Basically the losers of preliminary rounds in Ulster and Leinster (three ties in the latter), with the teams involved in such matches being those lowest in the league standings, would get a second chance in another province.

And, after that, they would still get a go in the All-Ireland qualifiers.

What would be wrong with Derry (or Antrim) going into the Connacht Championship, to be joined by one of Offaly, Wicklow, and Wexford, with the other two Leinster losers going into Munster?

There is definitely decreasing interest in the provincial football championships, apart from in Ulster.
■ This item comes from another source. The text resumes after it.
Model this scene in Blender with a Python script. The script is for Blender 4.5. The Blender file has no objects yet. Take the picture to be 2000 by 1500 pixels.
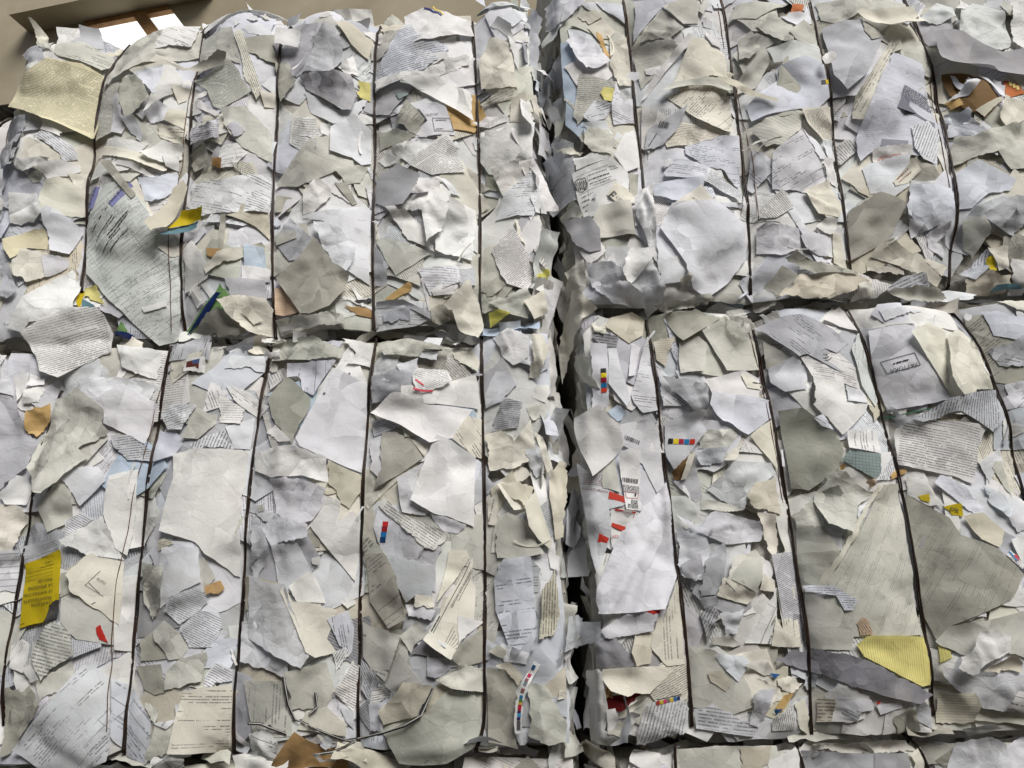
import bpy, math, random
import numpy as np
from mathutils import Vector, Matrix
from mathutils.geometry import delaunay_2d_cdt

random.seed(7)
RNG = np.random.default_rng(7)
scene = bpy.context.scene
COL = scene.collection

# ------------------------------------------------------------------ camera
CAM_D, CAM_H, FPX = 1.5, 1.45, 1500.0
PITCH, ROLL = math.radians(16.0), math.radians(-2.2)
cam_data = bpy.data.cameras.new("camera")
cam = bpy.data.objects.new("camera", cam_data)
COL.objects.link(cam)
cam_data.sensor_width = 36.0
cam_data.lens = 36.0 * FPX / 2000.0
cam_data.clip_start, cam_data.clip_end = 0.05, 500.0
CAM_M = (Matrix.Translation((0, -CAM_D, CAM_H)) @ Matrix.Rotation(math.pi / 2 + PITCH, 4, 'X')
         @ Matrix.Rotation(ROLL, 4, 'Z'))
cam.matrix_world = CAM_M
scene.camera = cam

# ------------------------------------------------------------------ sky, sun, exposure
SUN_EL, SUN_AZ = math.radians(45), math.radians(152)      # azimuth clockwise from +Y (north)
world = bpy.data.worlds.new("World")
scene.world = world
world.use_nodes = True
wt = world.node_tree
bg = wt.nodes["Background"]
sky = wt.nodes.new("ShaderNodeTexSky")
sky.sky_type = 'NISHITA'
sky.sun_disc = False
sky.sun_elevation = SUN_EL
sky.sun_rotation = SUN_AZ
sky.air_density, sky.dust_density, sky.ozone_density = 1.0, 3.0, 0.6
wt.links.new(sky.outputs[0], bg.inputs[0])
bg.inputs[1].default_value = 0.062
sun_data = bpy.data.lights.new("sun", 'SUN')
sun_data.energy = 3.0
sun_data.angle = math.radians(30)
sun_data.color = (1.0, 0.98, 0.945)
sun = bpy.data.objects.new("sun", sun_data)
COL.objects.link(sun)
sdir = Vector((math.sin(SUN_AZ) * math.cos(SUN_EL), math.cos(SUN_AZ) * math.cos(SUN_EL), math.sin(SUN_EL)))
sun.rotation_euler = sdir.to_track_quat('Z', 'Y').to_euler()
sun.location = sdir * 20
vs = scene.view_settings
vs.view_transform, vs.look, vs.exposure, vs.gamma = 'Standard', 'None', 0.20, 1.0
vs.use_curve_mapping = False
scene.cycles.use_denoising = True
scene.cycles.max_bounces = 6
scene.cycles.diffuse_bounces = 4
scene.cycles.transparent_max_bounces = 8

# ------------------------------------------------------------------ helpers
def lin(c):
    return tuple((v / 255.0 / 12.92) if v / 255.0 <= 0.04045 else ((v / 255.0 + 0.055) / 1.055) ** 2.4 for v in c)

R3 = np.array(CAM_M.to_3x3())
CPOS = np.array((0.0, -CAM_D, CAM_H))

def px2w(px, py, h=0.0):
    """photograph pixel -> (x, z) on the vertical plane standing h in front of y = 0"""
    px, py, h = np.asarray(px, float), np.asarray(py, float), np.asarray(h, float)
    d = np.stack([(px - 1000) / FPX, (750 - py) / FPX, -np.ones_like(px)], -1) @ R3.T
    t = (-h - CPOS[1]) / d[..., 1]
    return CPOS[0] + t * d[..., 0], CPOS[2] + t * d[..., 2]

def w2px(p):
    q = (np.asarray(p, float) - CPOS) @ R3
    return 1000 + FPX * q[..., 0] / -q[..., 2], 750 - FPX * q[..., 1] / -q[..., 2]

def mesh_obj(name, verts, faces, mat=None, parent=None, smooth=True):
    me = bpy.data.meshes.new(name)
    me.from_pydata([tuple(map(float, v)) for v in verts], [], [tuple(map(int, f)) for f in faces])
    if mat:
        me.materials.append(mat)
    if smooth:
        me.polygons.foreach_set("use_smooth", [True] * len(me.polygons))
    me.update()
    o = bpy.data.objects.new(name, me)
    COL.objects.link(o)
    if parent:
        o.parent = parent
        o.matrix_parent_inverse = parent.matrix_world.inverted()
    return o

def empty(name, loc):
    o = bpy.data.objects.new(name, None)
    o.empty_display_size = 0.1
    o.location = loc
    o.matrix_world = Matrix.Translation(loc)
    COL.objects.link(o)
    return o

def tag(o, label=None, cat=None, group=None, kind=None):
    for k, v in (("label", label), ("category", cat), ("group", group), ("kind", kind)):
        if v:
            o[k] = v
    return o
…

Even this year has probably been helped by the first four matches all being derbies.

Yet the FDC’s idea would allow all four football provincial competitions to be retained at the same time as bringing in some much-needed balance to the football calendar.

Given that Ireland has 32 counties, it’s utterly daft not to deploy a format that operates from four sections of eight, and progresses through a knockout round of 16.

The Leinster Hurling Championship has not suffered because Galway have been allowed into it – and reached six of the past seven finals, winning three of those.

If the Connacht SFC happened to be won by Derry, then so be it.

Dublin would still win the Leinster SFC and Kerry the Munster version, but at least there would be fairer schedules all round, for clubs and counties.

I can’t claim to speak for Eugene McGee - but that is literally what the man himself would have wanted.